What an odd little book! Of course, after reading Sinisalo’s ‘Troll,’ I was expecting some oddness.

This alternate-history gives us a Handmaid’s Tale/Brave New World-type mirror of modern-day Finland; one where an exceedingly restrictive social plan has been instituted, and women have been relegated to second-class citizens. The government calls this ‘new’ Finland a ‘eusistocracy, ‘ claiming that it values the happiness and well-being of its citizens above all else. Eugenics is being used to breed ‘proper’ citizens; those who don’t meet certain standards are sterilized. The decadence and decay of more-liberal countries is frequently emphasized in propaganda.

Part of that foreign decay is the production of food containing that dangerous and addictive drug, capsaicin. All spicy foods are banned, and there’s an underground drug trade in chili peppers.

Our main character, Vanna, has ‘passed’ as an eloi femiwoman her whole life, due to her attractive looks. However, she knows she’s really a morlock, and that if she shows curiosity, initiative or other ‘unfeminine’ traits, she’ll be doomed to a life of hard labor. Her life has been devoted to caring for her twin sister, who’s always been a model of eloi domestic passivity. he desire to provide for her helpless sister led her to drug dealing.

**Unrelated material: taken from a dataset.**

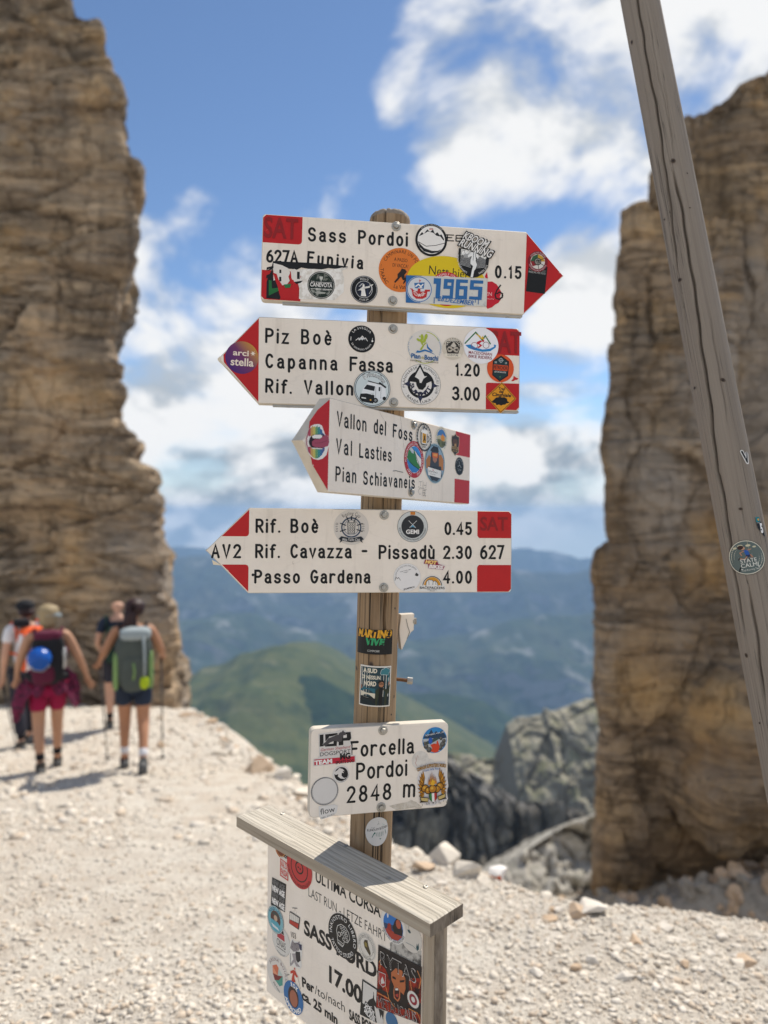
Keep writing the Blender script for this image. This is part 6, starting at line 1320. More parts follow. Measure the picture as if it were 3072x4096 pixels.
d.ring(.875, .925, K); d.rect(-.42, -.50, .28, .36, 'f3f0ea'); d.line([(-.42, -.5), (-.44, .3)], .06, K); d.line([(.30, -.5), (.30, .3)], .06, K); d.line([(-.42, -.5), (.3, -.5)], .06, K); d.rect(-.30, -.40, .18, .28, 'd39a22'); d.ring(.17, .24, K, .36, -.08, -90, 90); d.poly([(-.5, .30), (-.4, .5), (-.2, .46), (-.05, .58), (.12, .48), (.3, .5), (.36, .3), (.2, .24), (-.2, .26)], 'faf8f4'); d.poly([(-.35, .5), (-.08, .82), (.1, .62), (.22, .72), (.35, .5), (.12, .56), (-.08, .62)], '55585c')
d.poly([(-.1, .1), (.04, .12), (.02, -.05), (.12, -.2), (.02, -.3), (-.05, -.15), (-.14, -.3), (-.2, -.26), (-.08, -.08)], K); d.text('ZUREK', -.1, -.72, .13, K); d.done(b3, label='round sticker with a beer mug inside a chain')
d, a = oval(1318, 405, 102, 1, 52); d.disc(1, 'e8e2d2'); d.arc('ΠΡΟΣΚΟΠΙΚΗ ΚΑΙ ΟΡΕΙΒΑΤΙΚΗ ΟΜΑΔΑ', .80, .11, 90, K, span=300); d.disc(.76, '3e78b8'); d.poly([(-.74, .15), (-.3, .28), (.1, .2), (.4, .3), (.74, .15), (.76, -.1), (.6, -.46), (.2, -.73), (-.3, -.7), (-.66, -.36), (-.76, 0)], 'b7b39a'); d.poly([(-.1, .2), (.12, .42), (.45, .2), (.5, -.1), (.1, -.2), (-.15, 0)], 'dd8e2e'); d.poly([(-.72, -.1), (-.3, -.05), (.3, -.2), (.7, -.15), (.6, -.46), (.2, -.73), (-.3, -.7), (-.66, -.36)], '6d7350')
for x in (-.5, -.35, .3, .45, .58): d.poly([(x - .06, -.5), (x + .06, -.5), (x, -.1)], '2c3a22')
d.line([(.08, -.55), (.08, -.25)], .07, '1d1d1d'); d.done(b3, label='small round sticker with a mountain scene')
d = Draw(s3, (1432, 455), 92, lay=1); d.poly([(0, 1.02), (.25, .86), (.72, .84), (.74, .2), (.62, -.2), (.66, -.62), (.2, -.82), (0, -1.02), (-.3, -.82), (-.74, -.6), (-.66, -.1), (-.76, .3), (-.70, .78), (-.25, .84)], 'b9a88a'); d.poly([(0, .95), (.25, .79), (.65, .77), (.67, .2), (.55, -.2), (.58, -.58), (.2, -.75), (0, -.95), (-.3, -.75), (-.67, -.55), (-.59, -.1), (-.69, .3), (-.63, .71), (-.25, .77)], '2e2318')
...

But now, her twin is missing, presumed dead, Vanna suspects her brother-in-law of murder, and in her grief she has turned to dipping into her own stock – she’s become a chili pepper addict.

Vanna wants to escape repressive Finland with her dealer/partner Jare – but she also wants to find – or find justice for – her sister.

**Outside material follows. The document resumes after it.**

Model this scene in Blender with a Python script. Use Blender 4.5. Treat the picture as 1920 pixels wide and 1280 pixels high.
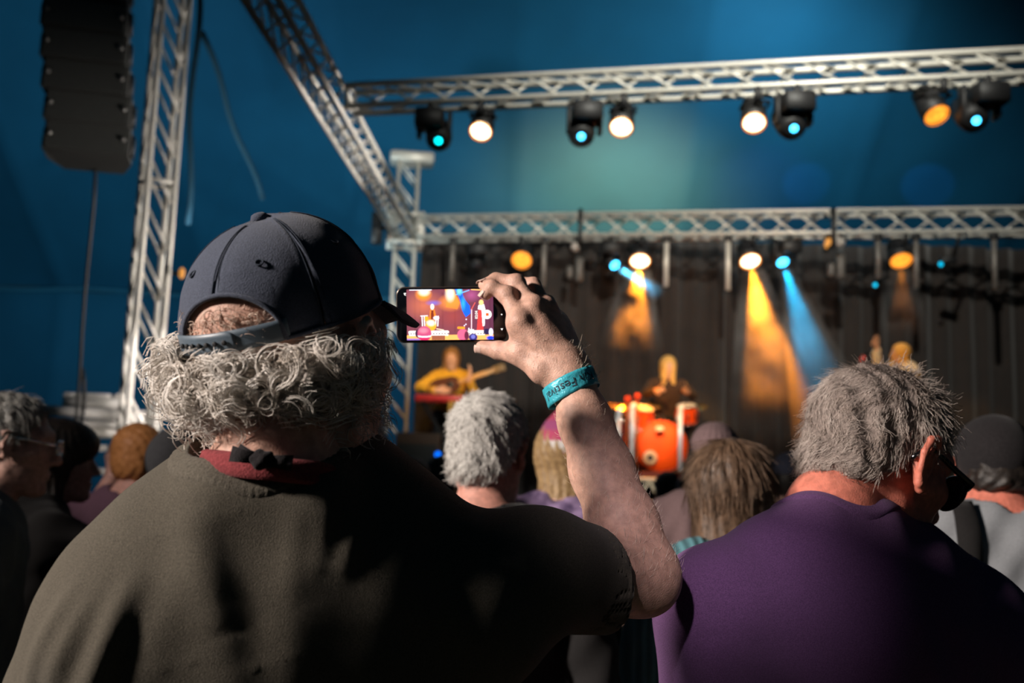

The tone of the book is a bit odd, teetering between silly satire and earnest social critique. I think it would’ve been more successful if it moved more wholeheartedly toward the satire end of things, partly because the ‘science’ here really doesn’t hold up, and partly because the social elements that are critiqued here have been critiqued before, oh so many times. The mix reminded me quite a lot of Atwood’s recent ‘The Heart Goes Last’ – I’d highly recommend this book to fans of that one.

Many thanks to NetGalley and Grove Atlantic for the opportunity to read. As always, my opinions are solely my own.